■ **TASK GOAL**: In the listing below, find the line that contains "What Blender Python" and the line that contains "R = math.radians". Quote both and every line between them, exactly, and nothing more.

▼

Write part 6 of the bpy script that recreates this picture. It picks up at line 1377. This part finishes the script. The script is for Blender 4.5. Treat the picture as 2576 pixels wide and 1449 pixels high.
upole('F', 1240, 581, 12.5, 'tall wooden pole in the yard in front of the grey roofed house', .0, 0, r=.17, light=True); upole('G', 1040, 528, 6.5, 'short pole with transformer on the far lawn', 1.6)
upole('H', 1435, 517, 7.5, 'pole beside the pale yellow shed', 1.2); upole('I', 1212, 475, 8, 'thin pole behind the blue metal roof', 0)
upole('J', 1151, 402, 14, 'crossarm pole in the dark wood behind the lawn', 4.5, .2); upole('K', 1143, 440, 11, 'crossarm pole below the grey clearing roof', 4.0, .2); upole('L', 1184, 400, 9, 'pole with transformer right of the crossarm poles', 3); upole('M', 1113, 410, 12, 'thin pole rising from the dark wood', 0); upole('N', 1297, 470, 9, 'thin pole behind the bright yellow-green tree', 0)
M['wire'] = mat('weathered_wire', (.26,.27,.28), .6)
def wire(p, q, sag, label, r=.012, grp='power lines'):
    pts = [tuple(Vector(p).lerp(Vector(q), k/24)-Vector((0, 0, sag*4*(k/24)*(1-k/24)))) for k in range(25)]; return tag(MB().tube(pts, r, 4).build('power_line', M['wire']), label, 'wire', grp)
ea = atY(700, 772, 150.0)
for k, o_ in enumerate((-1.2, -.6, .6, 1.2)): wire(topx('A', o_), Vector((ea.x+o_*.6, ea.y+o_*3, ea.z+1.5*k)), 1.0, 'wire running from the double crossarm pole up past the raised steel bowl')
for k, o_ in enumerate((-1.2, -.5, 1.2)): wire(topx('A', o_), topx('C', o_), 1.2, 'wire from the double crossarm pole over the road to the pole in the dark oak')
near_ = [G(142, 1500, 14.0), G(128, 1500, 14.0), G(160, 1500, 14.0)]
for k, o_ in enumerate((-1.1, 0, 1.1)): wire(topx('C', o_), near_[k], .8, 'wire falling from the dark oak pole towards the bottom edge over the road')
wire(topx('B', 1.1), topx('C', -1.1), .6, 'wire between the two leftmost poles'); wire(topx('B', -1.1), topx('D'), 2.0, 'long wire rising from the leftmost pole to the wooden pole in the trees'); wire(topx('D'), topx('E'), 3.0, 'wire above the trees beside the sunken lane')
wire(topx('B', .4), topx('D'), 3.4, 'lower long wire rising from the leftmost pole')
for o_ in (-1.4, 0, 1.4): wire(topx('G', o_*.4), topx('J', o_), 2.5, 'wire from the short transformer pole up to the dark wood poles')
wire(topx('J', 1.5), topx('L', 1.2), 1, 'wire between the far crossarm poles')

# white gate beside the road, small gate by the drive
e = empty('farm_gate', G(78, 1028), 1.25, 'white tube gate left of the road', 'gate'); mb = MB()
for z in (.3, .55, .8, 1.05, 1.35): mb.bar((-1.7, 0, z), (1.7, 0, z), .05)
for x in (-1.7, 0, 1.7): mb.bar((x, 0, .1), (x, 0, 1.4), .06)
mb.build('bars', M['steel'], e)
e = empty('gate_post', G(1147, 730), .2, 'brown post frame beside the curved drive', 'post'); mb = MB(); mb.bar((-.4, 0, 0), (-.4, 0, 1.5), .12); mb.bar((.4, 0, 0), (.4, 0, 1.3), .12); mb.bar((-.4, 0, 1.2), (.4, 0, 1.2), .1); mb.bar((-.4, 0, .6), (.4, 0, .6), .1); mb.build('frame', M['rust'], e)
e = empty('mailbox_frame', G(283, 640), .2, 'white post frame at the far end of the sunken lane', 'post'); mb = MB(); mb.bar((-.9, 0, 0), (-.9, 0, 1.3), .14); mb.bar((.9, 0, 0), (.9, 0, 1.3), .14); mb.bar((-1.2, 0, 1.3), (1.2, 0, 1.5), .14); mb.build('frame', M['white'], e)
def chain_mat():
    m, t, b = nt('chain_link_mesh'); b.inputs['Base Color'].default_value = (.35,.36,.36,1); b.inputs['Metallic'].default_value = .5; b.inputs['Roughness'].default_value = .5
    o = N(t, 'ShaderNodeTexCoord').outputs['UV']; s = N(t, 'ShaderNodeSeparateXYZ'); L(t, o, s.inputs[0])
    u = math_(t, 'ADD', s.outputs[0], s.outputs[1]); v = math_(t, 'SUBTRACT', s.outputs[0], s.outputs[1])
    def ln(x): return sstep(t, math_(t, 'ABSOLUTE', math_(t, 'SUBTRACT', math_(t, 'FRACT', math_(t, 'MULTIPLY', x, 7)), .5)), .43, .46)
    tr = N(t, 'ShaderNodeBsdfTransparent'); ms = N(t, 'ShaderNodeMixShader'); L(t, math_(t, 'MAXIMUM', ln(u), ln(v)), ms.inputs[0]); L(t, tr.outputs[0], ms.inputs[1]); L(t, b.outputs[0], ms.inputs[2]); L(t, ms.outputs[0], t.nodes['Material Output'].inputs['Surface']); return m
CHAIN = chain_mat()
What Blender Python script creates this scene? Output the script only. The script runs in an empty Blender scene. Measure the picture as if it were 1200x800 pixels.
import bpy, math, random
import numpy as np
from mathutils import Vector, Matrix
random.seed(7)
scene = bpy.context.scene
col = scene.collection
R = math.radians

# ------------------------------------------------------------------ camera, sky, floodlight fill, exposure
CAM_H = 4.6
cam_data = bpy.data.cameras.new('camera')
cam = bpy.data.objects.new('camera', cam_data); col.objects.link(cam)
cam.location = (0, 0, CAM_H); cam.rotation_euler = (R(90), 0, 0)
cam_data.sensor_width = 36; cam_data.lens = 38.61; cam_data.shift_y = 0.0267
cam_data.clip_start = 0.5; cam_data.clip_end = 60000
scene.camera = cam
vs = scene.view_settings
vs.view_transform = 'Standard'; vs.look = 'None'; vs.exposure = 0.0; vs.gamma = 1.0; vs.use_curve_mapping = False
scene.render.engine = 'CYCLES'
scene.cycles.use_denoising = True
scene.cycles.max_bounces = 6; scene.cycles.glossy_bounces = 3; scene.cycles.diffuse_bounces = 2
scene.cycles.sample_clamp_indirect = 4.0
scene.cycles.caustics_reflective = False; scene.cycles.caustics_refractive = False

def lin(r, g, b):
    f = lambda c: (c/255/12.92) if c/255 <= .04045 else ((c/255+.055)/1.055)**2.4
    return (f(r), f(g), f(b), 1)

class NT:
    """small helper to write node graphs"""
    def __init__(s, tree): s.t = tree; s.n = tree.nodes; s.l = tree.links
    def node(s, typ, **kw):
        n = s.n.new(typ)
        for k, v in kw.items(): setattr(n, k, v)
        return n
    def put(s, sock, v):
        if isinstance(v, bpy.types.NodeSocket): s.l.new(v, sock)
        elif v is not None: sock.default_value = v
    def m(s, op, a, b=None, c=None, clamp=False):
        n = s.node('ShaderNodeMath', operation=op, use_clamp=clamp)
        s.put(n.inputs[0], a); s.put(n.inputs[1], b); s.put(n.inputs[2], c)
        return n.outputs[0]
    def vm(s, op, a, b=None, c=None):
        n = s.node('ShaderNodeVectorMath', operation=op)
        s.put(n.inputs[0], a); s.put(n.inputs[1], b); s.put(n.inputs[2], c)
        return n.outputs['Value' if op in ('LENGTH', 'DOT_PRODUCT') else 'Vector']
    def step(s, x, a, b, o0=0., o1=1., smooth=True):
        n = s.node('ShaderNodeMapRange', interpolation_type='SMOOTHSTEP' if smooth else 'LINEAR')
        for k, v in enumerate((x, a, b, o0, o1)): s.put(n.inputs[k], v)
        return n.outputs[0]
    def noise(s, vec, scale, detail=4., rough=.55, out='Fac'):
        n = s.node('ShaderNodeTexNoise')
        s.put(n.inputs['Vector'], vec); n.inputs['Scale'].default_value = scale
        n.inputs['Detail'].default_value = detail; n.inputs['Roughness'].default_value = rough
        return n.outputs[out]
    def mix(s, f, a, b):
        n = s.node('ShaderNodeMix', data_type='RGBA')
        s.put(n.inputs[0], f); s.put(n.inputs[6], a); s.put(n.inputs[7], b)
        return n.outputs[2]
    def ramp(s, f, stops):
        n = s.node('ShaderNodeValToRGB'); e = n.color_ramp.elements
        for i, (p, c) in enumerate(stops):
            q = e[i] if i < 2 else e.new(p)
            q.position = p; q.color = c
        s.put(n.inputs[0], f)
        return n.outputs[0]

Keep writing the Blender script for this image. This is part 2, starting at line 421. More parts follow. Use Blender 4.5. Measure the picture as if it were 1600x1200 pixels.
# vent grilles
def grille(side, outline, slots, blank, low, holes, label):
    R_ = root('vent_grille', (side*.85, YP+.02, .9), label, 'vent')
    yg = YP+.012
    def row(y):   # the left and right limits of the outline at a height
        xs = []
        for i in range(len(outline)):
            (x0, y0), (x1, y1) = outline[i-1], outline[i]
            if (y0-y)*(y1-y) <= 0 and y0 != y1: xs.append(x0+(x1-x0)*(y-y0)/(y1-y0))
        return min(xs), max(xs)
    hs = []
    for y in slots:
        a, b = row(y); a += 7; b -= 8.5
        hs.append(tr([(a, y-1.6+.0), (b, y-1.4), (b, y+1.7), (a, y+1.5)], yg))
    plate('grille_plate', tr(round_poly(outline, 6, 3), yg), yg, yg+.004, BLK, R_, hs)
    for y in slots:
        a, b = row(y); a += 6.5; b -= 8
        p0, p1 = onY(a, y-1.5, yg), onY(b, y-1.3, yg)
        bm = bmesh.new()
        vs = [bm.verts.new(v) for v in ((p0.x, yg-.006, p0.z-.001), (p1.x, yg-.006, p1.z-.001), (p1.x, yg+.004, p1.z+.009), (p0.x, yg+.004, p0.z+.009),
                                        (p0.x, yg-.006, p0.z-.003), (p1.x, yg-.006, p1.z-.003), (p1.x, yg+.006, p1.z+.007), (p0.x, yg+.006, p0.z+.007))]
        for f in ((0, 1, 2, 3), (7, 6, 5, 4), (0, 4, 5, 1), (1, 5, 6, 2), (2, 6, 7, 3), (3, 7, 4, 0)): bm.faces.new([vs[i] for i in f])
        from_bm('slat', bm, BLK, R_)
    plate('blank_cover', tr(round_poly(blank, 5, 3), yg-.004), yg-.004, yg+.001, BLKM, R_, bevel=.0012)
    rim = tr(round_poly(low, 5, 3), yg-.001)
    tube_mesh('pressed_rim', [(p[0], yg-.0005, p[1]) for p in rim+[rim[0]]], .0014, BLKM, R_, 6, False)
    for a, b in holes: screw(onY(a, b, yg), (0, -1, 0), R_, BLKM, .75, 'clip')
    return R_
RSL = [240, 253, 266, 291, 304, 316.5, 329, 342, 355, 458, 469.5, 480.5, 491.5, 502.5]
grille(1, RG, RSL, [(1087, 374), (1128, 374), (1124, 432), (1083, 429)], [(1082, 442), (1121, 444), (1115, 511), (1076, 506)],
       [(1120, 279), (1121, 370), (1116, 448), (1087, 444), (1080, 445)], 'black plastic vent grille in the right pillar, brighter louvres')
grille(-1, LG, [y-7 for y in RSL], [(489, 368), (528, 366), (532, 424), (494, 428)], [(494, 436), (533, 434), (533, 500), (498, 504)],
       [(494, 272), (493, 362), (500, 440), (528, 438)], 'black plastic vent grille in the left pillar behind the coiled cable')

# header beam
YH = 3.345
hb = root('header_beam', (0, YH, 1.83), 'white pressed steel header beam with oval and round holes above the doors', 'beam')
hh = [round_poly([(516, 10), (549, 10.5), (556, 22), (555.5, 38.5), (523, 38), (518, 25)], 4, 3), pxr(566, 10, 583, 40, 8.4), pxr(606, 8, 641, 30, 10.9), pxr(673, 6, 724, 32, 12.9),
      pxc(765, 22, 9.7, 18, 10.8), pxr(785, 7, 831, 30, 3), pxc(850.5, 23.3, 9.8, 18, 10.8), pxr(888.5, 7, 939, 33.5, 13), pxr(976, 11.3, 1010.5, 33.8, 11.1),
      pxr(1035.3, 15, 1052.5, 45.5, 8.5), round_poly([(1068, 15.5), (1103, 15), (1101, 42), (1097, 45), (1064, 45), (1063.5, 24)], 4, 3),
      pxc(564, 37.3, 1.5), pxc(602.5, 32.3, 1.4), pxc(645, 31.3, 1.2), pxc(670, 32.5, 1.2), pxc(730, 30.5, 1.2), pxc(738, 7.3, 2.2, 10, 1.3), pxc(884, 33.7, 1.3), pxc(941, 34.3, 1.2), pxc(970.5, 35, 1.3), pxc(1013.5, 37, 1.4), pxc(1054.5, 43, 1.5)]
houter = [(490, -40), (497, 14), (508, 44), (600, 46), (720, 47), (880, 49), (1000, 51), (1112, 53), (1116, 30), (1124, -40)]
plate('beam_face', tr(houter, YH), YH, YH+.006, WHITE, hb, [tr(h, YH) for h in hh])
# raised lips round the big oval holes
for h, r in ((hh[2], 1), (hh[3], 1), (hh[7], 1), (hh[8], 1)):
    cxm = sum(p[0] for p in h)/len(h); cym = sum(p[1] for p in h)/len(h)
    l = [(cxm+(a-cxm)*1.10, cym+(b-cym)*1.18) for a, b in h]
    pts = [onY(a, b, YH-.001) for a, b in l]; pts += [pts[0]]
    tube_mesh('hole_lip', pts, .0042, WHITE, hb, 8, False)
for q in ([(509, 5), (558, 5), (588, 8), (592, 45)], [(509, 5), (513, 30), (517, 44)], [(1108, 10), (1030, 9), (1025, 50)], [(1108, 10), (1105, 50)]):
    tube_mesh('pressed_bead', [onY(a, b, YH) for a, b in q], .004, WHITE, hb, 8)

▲

■ **RESPONSE BELOW**:
What Blender Python script creates this scene? Output the script only. The script runs in an empty Blender scene. Measure the picture as if it were 1200x800 pixels.
import bpy, math, random
import numpy as np
from mathutils import Vector, Matrix
random.seed(7)
scene = bpy.context.scene
col = scene.collection
R = math.radians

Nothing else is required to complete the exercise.